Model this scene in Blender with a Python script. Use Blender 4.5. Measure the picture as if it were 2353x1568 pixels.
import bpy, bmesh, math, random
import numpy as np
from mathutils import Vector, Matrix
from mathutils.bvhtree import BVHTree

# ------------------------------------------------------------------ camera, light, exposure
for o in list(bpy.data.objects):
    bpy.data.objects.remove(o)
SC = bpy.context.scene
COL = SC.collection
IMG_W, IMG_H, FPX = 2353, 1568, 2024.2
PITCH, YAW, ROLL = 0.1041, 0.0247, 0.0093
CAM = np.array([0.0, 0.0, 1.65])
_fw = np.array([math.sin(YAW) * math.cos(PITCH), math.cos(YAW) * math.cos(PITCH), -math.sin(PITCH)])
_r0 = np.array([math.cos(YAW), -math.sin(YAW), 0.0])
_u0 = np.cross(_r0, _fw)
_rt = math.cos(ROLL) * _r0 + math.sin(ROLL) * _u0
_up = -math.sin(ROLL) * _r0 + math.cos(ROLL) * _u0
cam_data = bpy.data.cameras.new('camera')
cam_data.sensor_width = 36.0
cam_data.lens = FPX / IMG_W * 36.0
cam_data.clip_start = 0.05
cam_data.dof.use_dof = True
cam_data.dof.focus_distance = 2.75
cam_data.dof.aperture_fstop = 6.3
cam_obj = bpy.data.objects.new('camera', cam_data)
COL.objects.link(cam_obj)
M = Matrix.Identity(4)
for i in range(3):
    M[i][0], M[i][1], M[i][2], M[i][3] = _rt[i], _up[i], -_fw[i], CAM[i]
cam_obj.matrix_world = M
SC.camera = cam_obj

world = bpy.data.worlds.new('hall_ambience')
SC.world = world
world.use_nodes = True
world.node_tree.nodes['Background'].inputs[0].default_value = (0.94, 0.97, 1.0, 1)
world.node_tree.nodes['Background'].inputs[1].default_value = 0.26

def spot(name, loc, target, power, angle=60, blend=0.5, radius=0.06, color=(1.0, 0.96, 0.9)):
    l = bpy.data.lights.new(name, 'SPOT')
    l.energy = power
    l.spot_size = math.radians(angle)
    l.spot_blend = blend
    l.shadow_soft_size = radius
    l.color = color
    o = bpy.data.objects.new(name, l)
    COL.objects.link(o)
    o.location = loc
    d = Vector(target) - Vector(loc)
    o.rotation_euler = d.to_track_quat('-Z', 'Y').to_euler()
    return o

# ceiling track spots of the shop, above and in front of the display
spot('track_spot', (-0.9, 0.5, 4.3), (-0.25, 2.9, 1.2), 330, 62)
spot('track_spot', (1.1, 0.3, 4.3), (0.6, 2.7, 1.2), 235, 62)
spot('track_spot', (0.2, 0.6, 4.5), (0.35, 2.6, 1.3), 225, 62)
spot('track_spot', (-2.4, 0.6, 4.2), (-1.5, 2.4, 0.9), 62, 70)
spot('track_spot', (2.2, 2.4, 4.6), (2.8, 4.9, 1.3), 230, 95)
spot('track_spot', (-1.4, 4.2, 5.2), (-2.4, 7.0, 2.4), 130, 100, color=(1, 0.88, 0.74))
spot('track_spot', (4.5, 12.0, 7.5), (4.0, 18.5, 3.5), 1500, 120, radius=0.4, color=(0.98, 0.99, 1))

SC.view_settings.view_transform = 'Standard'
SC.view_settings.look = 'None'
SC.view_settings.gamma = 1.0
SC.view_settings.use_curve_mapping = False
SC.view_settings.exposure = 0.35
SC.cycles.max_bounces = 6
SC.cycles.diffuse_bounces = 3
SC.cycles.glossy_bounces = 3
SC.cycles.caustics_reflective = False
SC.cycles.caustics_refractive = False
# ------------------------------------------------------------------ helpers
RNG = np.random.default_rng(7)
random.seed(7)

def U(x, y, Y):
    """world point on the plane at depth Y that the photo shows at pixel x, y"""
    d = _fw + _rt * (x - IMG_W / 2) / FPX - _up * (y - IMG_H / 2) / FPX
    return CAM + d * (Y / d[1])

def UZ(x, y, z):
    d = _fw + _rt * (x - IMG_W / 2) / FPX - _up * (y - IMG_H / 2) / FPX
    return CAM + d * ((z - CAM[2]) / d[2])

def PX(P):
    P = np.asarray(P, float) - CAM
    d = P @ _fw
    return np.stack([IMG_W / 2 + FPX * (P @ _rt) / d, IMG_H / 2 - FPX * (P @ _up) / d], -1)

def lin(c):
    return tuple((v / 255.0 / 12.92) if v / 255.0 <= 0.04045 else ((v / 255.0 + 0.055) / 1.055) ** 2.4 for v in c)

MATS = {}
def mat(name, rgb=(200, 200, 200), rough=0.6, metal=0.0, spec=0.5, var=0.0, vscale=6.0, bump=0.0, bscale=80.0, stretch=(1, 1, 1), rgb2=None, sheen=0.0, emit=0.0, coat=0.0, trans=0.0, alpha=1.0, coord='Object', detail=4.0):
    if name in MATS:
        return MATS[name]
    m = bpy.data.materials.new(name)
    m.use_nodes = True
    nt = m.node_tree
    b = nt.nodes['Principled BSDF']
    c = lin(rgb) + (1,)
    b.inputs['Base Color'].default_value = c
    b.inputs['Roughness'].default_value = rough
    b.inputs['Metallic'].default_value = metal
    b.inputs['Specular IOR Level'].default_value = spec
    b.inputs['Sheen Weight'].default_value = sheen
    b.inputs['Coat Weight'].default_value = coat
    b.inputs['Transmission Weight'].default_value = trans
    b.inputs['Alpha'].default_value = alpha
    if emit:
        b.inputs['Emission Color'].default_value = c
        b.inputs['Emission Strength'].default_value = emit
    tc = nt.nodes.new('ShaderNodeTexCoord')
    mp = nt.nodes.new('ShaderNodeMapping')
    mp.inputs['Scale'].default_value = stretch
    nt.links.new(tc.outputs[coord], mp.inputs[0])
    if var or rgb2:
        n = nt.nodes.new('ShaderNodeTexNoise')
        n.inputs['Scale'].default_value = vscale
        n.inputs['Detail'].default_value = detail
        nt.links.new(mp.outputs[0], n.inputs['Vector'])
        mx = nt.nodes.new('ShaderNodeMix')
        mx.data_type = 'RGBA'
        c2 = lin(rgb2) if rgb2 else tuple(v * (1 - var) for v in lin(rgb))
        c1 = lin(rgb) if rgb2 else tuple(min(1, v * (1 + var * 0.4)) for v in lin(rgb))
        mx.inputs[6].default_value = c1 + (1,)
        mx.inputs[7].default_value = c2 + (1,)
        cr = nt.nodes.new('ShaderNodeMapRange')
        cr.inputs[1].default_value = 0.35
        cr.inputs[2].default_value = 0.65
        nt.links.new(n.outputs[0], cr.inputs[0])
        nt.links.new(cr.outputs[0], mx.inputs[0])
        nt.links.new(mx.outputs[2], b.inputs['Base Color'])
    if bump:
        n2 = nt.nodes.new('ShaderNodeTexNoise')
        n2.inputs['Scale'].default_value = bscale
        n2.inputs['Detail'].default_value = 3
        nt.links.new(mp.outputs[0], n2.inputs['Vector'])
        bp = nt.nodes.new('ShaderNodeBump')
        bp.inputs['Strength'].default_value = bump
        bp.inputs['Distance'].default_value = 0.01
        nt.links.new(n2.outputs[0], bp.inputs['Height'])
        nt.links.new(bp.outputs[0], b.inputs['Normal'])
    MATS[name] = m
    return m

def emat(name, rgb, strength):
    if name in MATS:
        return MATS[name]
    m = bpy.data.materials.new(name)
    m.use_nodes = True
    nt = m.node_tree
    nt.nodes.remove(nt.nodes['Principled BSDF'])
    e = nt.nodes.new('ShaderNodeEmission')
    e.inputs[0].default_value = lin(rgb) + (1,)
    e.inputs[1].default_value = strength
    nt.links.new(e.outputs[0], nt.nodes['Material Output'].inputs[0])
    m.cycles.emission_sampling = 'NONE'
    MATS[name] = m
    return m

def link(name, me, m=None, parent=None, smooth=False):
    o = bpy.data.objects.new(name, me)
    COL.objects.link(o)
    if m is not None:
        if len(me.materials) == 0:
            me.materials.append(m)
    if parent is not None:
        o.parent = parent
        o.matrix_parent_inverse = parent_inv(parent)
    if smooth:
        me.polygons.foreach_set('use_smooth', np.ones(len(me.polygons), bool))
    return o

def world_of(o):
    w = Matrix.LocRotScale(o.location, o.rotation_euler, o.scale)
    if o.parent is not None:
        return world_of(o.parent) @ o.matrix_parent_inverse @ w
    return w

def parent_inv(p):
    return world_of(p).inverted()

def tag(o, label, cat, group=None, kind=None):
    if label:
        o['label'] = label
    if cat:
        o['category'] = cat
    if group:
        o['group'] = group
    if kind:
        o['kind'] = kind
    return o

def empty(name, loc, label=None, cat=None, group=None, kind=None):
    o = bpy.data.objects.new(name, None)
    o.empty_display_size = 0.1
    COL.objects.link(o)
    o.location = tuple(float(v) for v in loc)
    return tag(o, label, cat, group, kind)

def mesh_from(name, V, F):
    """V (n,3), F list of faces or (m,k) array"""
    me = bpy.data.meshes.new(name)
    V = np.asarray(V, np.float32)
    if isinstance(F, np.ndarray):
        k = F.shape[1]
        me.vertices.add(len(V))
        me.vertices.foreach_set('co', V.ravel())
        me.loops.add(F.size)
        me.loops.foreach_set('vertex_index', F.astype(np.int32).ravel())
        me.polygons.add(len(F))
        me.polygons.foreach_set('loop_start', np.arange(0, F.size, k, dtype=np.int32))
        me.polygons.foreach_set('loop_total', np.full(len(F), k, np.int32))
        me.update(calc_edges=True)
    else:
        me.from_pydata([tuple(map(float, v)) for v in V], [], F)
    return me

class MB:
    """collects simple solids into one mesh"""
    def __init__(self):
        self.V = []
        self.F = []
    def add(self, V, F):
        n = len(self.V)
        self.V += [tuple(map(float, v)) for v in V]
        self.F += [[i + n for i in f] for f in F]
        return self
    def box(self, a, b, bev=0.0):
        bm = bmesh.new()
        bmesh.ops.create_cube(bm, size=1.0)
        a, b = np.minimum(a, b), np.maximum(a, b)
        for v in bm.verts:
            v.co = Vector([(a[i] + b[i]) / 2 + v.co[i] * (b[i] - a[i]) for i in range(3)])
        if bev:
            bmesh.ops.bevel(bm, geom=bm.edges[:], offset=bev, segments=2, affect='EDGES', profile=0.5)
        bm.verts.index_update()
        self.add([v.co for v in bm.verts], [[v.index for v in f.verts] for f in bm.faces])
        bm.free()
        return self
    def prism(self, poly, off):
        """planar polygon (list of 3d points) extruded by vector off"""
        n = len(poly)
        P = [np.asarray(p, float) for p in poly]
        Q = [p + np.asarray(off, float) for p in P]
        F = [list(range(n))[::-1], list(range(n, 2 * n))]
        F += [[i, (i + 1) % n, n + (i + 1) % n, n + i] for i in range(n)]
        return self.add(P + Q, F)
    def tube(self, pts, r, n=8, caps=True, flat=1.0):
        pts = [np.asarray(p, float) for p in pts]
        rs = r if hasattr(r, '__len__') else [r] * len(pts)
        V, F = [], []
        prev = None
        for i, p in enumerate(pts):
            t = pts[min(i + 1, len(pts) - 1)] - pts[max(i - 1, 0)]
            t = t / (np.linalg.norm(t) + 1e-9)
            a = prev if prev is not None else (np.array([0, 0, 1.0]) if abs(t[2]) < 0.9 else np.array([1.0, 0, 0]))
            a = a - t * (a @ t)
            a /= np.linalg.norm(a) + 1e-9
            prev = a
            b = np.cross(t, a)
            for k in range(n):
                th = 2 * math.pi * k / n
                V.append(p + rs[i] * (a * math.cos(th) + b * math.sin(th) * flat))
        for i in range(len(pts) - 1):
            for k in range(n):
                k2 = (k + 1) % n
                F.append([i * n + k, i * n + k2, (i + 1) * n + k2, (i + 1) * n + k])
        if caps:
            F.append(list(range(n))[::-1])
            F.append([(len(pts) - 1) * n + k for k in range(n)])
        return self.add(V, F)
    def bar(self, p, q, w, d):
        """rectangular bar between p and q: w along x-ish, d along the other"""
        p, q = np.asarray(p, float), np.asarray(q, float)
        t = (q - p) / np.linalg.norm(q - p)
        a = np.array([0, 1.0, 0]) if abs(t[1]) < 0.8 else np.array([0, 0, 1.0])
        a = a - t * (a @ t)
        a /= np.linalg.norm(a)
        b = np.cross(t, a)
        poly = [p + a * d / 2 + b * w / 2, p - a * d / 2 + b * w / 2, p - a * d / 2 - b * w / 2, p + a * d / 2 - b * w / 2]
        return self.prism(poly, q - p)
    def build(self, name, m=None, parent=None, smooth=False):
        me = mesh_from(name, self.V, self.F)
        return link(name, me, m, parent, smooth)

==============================

*EXERCISE TASK*.
Extract exactly the leading lines of the data, stopping at and including the line with "from mathutils.bvhtree import BVHTree".

*SOLUTION TO THE EXERCISE*.
Model this scene in Blender with a Python script. Use Blender 4.5. Measure the picture as if it were 2353x1568 pixels.
import bpy, bmesh, math, random
import numpy as np
from mathutils import Vector, Matrix
from mathutils.bvhtree import BVHTree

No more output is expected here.